Last week I blogged about research by Meeyoung Cha, from Max Planck Institute for Software Systems in Germany, and her colleagues that showed on Twitter, the number of followers you have doesn’t correlate to the influence you have.
Corroborating that is research from Haewoon Kwak, Changhyun Lee, Hosung Park, and Sue Moon from the Department of Computer Science at the Korea Advanced Institute of Science and Technology. According to Shiv Singh, in this second piece of research:
The researchers also analyzed the influence of Twitter users and found that there’s a discrepancy in the relationship between the number of followers and the popularity of someone’s tweets. This basically means that the number of followers is not the only measure of someone’s value.
Singh draw out seven points of interest from the research, some of which are interesting and some of which are blindingly obvious to anyone who’s spent any time on Twitter:
- Twitter users have 4.12 degrees of separation on average
- The reTweet is powerful
- 75% of reTweets happen within an hour of the original Tweet
- Followers != influence
- Trending topics are mainly news headlines or ‘persistent news’
- Only a minority of users have reciprocal relationships, and there are a lot of observers
- ReTweets spread quickly
Read the whole post for the Singh’s full analysis.

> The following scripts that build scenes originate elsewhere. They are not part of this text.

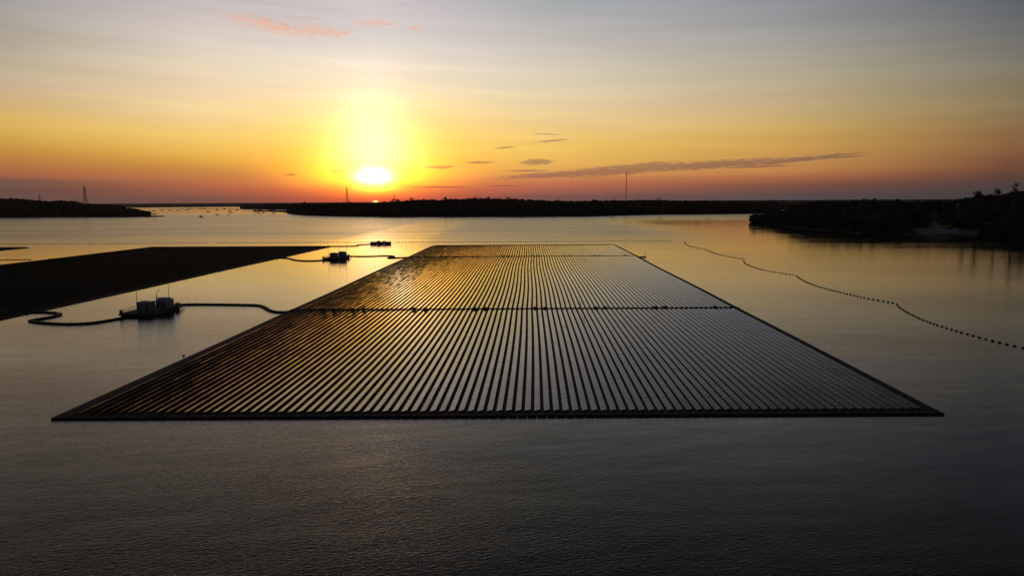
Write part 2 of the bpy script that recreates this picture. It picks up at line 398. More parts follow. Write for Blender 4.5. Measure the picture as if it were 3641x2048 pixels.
# wooded point and its low spit behind the central headland
landmass('distant_point', [(856,743,731),(868,744,726),(900,744.5,724.5),(960,745,724.5),(1040,746,724),(1120,747,723.5)], 300, 16, 12, 26, 22,
         'dark wood on the distant point left of the middle headland', fname='woods')
flat_land('sand_spit', [(898,753,751.5),(912,753,749.8),(950,753,749),(1000,755,749),(1020,758,749),(1048,764,752)], 3.0, 'low spit left of the middle headland')
flat_land('sandbar', [(560,743.6,743.3),(640,744.3,743.4),(740,744.4,743),(800,744.6,743.4),(858,745,743.8)], .8, 'thin mud bar lying in the open water far out to the left', M['mud'])
# right headland with a clearing
booth_p = at(3344, 814, 2.6)
def shape_r(u, q, z):                    # gentle landing ground, then the slope the track climbs
    w = min(1, max(0, (u - 3180) / 50)) * min(1, max(0, (3610 - u) / 60))
    if w <= 0: return z
    g = .5 + q * .045 if q < 75 else (3.9 + (q - 75) * .105 if q < 210 else 18 + (q - 210) * .16)
    return z + (min(z, g) - z) * w
def clear_r(u, q):
    if 3215 < u < 3445 and q < 78: return True
    if 3445 <= u < 3560 and q < 98: return q > 12 or u < 3480
    return 3300 - q * .02 < u < 3362 - q * .09 and q < 235
landmass('right_headland', [(2672,797,790),(2690,797.5,783),(2712,799,773),(2740,801,760),(2790,806,747),(2840,812,728),(2900,818,718),(3020,826.5,717),(3150,832,717),(3240,836,717),(3330,838,717),(3380,839,715),(3420,840,708),(3470,841,697),(3530,842,692),(3580,843,690),(3641,846,676),(3760,850,672),(3900,856,668)],
         230, 13, 11, 6.6, 60, 'dark woodland on the steep headland at the right edge of the photo', clear=clear_r, shape=shape_r, rows=26)
# far shore strips
def far_strip(name, fname, u0, u1, dist, v_of, tree, n, k, label, spread):
    V = []; us = np.linspace(u0, u1, 90); Cs = []; Ss = []
    for u in us:
        a = far_point(u, v_of(u), dist); nn = Vector((a.x, a.y, 0)).normalized(); zt = max(3, a.z - 4)
        for dd, z in ((-spread, -1), (-spread + 20, 2), (0, zt), (spread, zt * .9)): V.append((a.x + nn.x*dd, a.y + nn.y*dd, z))
    Q = [(i*4 + j, (i+1)*4 + j, (i+1)*4 + j + 1, i*4 + j + 1) for i in range(len(us) - 1) for j in range(3)]
    tag(mesh_np(name, V, np.array(Q), M['land'], smooth=True), 'distant low shore along the horizon', kind='structure')
    for _ in range(n):
        u = RNG.uniform(u0, u1); f = RNG.uniform(-1, .3); a = far_point(u, v_of(u), dist); nn = Vector((a.x, a.y, 0)).normalized(); zt = max(3, a.z - tree)
        z = (zt if f >= 0 else 2 + (zt - 2) * (1 + f)) - (tree - 5); p = a + nn * (spread * f); hh = tree * RNG.uniform(.7, 1.15)
        c, s = blob_tree_tris(p.x, p.y, z - hh*.1, hh, hh * RNG.uniform(.45, .8), k, RNG); Cs.append(c); Ss.append(s)
    P, QQ = clumps_to_mesh(np.concatenate(Cs), np.concatenate(Ss), RNG); tag(mesh_np(fname, P, QQ, M['leaf']), label, kind='stuff')
HZ = lambda u: 716 - (u - 1820) * .005236
far_strip('far_shore', 'treeline', -300, 3900, 6800, lambda u: HZ(u) - .6, 17, 7000, 9, 'thin line of trees along the far shore left of the sun', 250)
far_strip('far_shore_behind', 'far_forest', 2350, 3700, 3000, lambda u: HZ(u) - 1.6, 11, 5200, 11, 'jagged line of far treetops on the horizon right of the radio mast', 330)

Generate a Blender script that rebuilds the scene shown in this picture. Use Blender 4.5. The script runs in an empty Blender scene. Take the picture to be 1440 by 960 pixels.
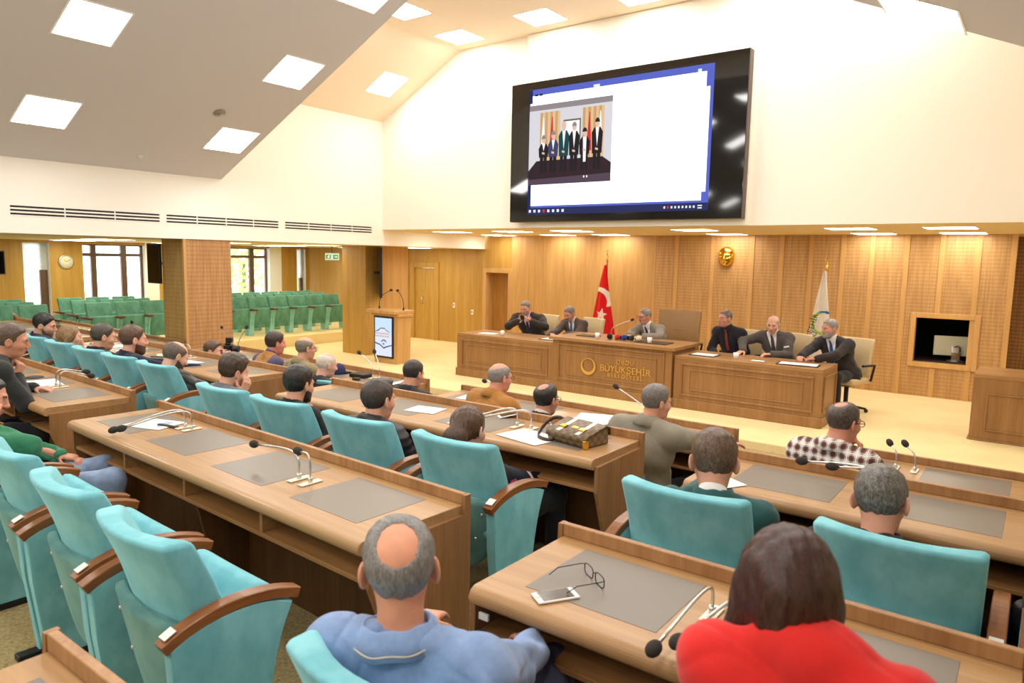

It’s good to see researchers digging into the nuts and bolts of social media. As I said about Cha’s work, those of us who’ve been in this area for a while have built up through experience and observation a set of instincts about how things work. We use heuristics to get a sense of how the whole system functions, but like any assumption built from personal experience there are risks that we are wrong. So it’s very valuable to have those assumptions tested by research which can then ground us in evidence rather than gut feeling.